Par ailleurs, on note une différence dans la provenance de la mort dans ces deux poésies. Saint-Denys Garneau décrit la source intrinsèque de sa mort, provenant de ses entrailles, puisque lorsqu’il écrit «Je suis une cage d’oiseau» (V. 1) et «l’oiseau dans ma cage d’os / C’est la mort qui fait son nid» (V. 4-5), il compare sa cage thoracique à la cage d’un oiseau le maintenant prisonnier. L’oiseau «tenu captif» (V.13) est ce mal qui le ronge de l’intérieur jusqu’à la mort inévitable. Par contre, dans Les corbeaux, Nelligan décrit plutôt une scène d’attaque par des corbeaux nombreux, «en essaim» (V.1). Les corbeaux, ces oiseaux de malheur ou «démons des nuits» (V.9), l’encerclent «lugubrement, comme un cercle sur des tombeaux» (V.5). Le champ lexical de la chasse animale menant généralement à la mort de ses proies est assez étendu avec «carcasses», «proie échue», «chair en lambeaux», «charogne». La mort est donc vue comme une force extérieure l’assaillant.

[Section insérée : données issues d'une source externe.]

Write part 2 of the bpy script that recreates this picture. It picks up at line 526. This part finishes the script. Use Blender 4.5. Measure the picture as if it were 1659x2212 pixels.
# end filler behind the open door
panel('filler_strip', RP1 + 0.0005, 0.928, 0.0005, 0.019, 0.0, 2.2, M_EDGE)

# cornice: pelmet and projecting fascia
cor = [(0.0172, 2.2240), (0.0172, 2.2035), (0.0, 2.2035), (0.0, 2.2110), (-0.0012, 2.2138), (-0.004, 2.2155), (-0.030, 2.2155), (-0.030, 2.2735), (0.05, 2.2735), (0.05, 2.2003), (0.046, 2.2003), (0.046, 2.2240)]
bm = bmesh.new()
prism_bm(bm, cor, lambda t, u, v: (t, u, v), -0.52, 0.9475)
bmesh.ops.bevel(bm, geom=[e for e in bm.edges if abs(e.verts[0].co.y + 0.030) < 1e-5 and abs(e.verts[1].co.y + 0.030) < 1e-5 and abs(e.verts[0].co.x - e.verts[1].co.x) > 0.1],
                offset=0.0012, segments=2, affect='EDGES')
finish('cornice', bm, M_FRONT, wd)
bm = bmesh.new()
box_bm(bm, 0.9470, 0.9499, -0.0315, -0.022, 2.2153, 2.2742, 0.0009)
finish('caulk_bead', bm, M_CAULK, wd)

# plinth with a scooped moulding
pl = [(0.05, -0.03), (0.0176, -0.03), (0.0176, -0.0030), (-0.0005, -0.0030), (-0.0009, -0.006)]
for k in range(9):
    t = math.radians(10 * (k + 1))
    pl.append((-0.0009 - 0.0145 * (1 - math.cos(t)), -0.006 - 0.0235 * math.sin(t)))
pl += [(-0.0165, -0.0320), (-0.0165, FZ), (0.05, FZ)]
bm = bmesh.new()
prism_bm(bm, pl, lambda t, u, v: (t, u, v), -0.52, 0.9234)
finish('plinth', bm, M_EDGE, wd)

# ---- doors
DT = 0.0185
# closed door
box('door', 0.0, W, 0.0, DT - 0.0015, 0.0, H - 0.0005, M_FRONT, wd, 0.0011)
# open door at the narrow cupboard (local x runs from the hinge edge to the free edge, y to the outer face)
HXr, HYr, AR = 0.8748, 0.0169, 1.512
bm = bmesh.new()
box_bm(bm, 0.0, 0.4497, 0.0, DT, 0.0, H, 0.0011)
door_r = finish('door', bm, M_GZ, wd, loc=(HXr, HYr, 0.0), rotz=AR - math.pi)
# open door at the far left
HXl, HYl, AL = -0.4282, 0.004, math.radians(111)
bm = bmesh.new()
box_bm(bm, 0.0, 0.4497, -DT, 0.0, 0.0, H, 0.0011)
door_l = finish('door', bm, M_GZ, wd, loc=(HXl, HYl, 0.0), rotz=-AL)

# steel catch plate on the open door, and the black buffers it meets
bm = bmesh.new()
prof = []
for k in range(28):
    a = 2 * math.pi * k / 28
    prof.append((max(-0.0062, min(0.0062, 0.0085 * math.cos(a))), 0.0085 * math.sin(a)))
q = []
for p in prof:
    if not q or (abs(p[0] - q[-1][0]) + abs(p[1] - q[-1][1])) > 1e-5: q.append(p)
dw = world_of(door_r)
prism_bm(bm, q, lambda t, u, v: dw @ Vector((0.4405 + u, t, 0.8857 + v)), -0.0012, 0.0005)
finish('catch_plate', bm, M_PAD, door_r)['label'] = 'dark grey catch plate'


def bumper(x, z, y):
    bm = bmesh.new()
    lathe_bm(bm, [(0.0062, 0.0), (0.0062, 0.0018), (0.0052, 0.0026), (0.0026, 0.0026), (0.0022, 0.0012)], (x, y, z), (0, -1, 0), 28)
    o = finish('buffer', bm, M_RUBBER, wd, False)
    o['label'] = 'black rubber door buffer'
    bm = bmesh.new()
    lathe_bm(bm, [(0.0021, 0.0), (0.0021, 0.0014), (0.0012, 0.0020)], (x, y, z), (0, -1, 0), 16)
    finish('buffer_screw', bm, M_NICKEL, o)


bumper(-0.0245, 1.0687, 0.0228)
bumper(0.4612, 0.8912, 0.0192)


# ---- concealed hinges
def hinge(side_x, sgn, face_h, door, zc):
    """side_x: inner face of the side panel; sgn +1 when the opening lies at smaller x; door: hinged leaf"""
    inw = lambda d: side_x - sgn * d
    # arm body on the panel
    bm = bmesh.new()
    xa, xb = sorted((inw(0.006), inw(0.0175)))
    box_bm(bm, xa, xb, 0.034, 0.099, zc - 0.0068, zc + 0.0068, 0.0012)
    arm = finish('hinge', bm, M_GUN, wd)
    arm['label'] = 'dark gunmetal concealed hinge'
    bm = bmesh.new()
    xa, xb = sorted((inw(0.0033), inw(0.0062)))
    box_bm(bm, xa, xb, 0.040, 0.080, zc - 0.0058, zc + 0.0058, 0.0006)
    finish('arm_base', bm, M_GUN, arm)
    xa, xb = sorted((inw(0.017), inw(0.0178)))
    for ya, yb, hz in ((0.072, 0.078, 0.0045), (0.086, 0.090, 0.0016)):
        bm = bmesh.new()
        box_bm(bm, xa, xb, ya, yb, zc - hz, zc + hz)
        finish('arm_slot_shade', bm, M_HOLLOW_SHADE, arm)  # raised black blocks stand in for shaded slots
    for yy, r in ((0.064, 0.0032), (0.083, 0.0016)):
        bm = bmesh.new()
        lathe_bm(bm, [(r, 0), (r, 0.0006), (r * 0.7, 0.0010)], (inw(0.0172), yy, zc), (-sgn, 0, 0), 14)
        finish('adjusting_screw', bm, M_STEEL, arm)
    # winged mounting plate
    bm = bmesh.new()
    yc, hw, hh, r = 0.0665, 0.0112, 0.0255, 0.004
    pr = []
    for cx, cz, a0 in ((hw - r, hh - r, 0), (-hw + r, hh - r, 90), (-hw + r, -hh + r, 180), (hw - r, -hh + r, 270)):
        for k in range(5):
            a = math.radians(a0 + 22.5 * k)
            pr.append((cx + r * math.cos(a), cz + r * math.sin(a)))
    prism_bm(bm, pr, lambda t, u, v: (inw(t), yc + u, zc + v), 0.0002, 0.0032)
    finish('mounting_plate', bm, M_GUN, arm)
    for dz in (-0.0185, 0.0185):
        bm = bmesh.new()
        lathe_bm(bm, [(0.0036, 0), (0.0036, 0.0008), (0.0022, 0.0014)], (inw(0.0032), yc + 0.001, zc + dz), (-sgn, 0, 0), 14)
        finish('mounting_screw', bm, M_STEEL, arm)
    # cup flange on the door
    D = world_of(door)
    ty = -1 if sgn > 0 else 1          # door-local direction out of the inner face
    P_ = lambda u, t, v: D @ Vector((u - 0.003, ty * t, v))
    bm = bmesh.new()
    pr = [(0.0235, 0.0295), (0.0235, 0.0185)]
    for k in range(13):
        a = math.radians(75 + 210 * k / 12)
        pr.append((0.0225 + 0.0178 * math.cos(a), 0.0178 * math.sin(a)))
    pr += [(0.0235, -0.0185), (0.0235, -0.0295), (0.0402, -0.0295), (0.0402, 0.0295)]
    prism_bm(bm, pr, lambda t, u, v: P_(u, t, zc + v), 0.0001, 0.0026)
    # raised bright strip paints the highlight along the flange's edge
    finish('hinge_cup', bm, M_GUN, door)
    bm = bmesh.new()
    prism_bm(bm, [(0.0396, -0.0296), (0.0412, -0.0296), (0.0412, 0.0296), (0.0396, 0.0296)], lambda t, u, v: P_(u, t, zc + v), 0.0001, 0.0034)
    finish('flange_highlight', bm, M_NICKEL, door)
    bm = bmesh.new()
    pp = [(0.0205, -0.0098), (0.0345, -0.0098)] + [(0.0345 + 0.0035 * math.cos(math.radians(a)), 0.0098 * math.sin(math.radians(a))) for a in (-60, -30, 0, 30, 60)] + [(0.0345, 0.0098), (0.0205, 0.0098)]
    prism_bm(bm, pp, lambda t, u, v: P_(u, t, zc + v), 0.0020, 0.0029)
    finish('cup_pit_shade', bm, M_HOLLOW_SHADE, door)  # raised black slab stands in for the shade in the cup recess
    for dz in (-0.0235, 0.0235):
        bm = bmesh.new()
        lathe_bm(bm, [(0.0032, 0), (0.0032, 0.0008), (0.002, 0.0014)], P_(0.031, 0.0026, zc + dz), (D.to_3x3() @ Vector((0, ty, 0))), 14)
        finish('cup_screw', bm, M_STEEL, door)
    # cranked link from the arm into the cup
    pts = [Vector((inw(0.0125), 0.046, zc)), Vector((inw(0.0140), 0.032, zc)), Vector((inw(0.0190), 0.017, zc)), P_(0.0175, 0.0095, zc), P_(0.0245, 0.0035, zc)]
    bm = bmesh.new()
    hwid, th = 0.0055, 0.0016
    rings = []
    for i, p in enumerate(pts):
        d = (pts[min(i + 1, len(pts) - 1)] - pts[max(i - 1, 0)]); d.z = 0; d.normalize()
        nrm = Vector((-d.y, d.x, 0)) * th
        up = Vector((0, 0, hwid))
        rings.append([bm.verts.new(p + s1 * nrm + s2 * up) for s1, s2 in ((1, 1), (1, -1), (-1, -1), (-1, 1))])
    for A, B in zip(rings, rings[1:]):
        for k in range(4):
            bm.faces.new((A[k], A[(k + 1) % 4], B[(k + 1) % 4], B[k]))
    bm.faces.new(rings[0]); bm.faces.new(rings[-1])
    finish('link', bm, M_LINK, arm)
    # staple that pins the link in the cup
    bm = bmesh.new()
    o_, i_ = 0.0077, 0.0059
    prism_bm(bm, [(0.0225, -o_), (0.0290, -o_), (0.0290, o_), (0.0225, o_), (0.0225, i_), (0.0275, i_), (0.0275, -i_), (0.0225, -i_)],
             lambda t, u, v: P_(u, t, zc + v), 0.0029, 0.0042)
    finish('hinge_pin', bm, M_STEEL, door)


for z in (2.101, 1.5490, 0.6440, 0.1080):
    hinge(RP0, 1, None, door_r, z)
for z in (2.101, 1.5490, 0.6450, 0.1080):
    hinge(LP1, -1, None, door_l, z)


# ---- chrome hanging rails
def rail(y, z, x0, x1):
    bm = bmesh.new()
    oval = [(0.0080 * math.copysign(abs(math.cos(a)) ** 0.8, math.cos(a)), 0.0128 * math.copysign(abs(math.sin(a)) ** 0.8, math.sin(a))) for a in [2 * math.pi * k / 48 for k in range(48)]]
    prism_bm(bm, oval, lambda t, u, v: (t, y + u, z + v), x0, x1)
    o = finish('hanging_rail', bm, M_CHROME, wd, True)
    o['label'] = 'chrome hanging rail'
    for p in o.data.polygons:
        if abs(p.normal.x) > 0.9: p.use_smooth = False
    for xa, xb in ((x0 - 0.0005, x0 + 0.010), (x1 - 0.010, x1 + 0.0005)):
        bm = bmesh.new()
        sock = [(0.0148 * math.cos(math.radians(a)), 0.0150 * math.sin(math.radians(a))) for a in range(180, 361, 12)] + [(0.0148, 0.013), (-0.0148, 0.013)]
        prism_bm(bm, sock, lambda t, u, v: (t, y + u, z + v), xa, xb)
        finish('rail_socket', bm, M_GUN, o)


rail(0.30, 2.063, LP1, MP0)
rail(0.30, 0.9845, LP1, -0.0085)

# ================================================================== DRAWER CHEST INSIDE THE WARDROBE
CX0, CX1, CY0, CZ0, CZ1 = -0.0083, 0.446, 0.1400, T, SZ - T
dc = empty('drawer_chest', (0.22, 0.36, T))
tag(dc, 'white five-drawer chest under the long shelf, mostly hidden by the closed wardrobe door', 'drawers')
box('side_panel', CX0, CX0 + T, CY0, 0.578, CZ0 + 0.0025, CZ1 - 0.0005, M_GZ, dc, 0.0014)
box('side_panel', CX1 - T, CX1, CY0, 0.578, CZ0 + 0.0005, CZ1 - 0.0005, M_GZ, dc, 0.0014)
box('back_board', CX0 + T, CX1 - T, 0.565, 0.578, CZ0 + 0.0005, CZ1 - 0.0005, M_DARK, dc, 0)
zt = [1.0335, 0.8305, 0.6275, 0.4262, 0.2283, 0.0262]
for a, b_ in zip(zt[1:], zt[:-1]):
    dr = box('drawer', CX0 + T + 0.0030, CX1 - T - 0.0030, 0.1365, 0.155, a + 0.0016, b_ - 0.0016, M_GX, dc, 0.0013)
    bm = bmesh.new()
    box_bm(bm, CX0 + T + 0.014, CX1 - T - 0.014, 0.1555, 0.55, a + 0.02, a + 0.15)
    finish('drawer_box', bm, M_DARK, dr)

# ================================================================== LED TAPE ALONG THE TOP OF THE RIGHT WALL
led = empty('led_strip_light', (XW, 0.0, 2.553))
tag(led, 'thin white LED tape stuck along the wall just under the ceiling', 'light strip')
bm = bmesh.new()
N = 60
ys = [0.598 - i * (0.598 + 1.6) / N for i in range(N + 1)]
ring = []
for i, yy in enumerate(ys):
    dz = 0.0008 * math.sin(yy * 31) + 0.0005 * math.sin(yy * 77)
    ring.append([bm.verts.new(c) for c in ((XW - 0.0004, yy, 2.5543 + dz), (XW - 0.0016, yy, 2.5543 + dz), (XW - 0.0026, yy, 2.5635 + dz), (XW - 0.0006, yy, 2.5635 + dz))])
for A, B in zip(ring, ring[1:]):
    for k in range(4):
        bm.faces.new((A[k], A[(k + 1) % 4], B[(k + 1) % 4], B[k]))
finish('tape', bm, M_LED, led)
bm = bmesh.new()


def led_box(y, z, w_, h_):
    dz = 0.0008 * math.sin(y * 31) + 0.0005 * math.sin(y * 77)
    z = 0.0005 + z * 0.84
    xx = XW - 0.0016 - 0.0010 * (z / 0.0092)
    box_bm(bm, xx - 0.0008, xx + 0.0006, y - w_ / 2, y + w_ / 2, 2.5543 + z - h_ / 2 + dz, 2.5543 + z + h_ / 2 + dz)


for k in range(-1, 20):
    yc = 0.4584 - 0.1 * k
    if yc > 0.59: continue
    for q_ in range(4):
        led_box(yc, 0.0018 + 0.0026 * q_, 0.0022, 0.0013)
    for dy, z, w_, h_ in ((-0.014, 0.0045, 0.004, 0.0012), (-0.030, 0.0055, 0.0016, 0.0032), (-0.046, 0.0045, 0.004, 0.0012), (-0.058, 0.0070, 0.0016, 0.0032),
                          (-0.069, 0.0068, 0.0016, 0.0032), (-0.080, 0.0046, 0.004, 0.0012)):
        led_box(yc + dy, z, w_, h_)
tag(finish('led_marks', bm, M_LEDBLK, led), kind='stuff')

Finalement, malgré le point commun de la mort inéluctable imagée par les repas d’oiseaux, la vision de la fatalité dans ces 2 poèmes diffère par la provenance intérieure ou extérieure de la mort mais aussi par une appréhension différente de la fatalité de celle-ci. Bien que ces deux auteurs soient quasiment contemporains l’un de l’autre, leur perception idéologique de la mort en lien avec la religion notamment diffère considérablement. La vision de la fatalité est affranchie de la religion chez Nelligan alors qu’il y a un seuil de respect ou de doute que Saint-Denys Garneau ne semble pas prêt à franchir. Dans Cage d’oiseau, la mort s’en vient plus doucement, elle s’installe lorsque le rire «cesse» (v.9), soit lorsque la mélancolie le gagne. La mort semble respecter l’âme car l’oiseau semble libre de s’envoler et d’emmener avec lui «[son] âme au bec» (V.23), tel l’image biblique voulant que l’homme accepte sa mort selon la volonté de Dieu et que son âme le quitte, seule. Il y a là une sorte d’euphémisme rendant l’acceptation de la mort plus facile. Au contraire dans Les corbeaux, la mort est violente, en effet, il est d’abord blessé puisque les corbeaux «planaient […] / Agitant à leurs becs une chair en lambeaux» (V.8), puis il tombe avec «cette proie échue [… qui] / N’était autre que [sa] Vie en loque» (V.9-10). Les images mortifères sont fortes, voire choquantes, ce que le clergé n’encourageait pas. La mort n’est ni voulue, ni libératrice. Et avec l’allégorie, «mon âme, une charogne éparse», on peut sentir que la mort chez Nelligan s’en prend même à son âme qui est aussi attaquée et dispersée, alors que l’âme est sur le plan religieux insaisissable et immortelle. Les deux poètes ne transposent donc pas la même idéologie dans vision de leur destin.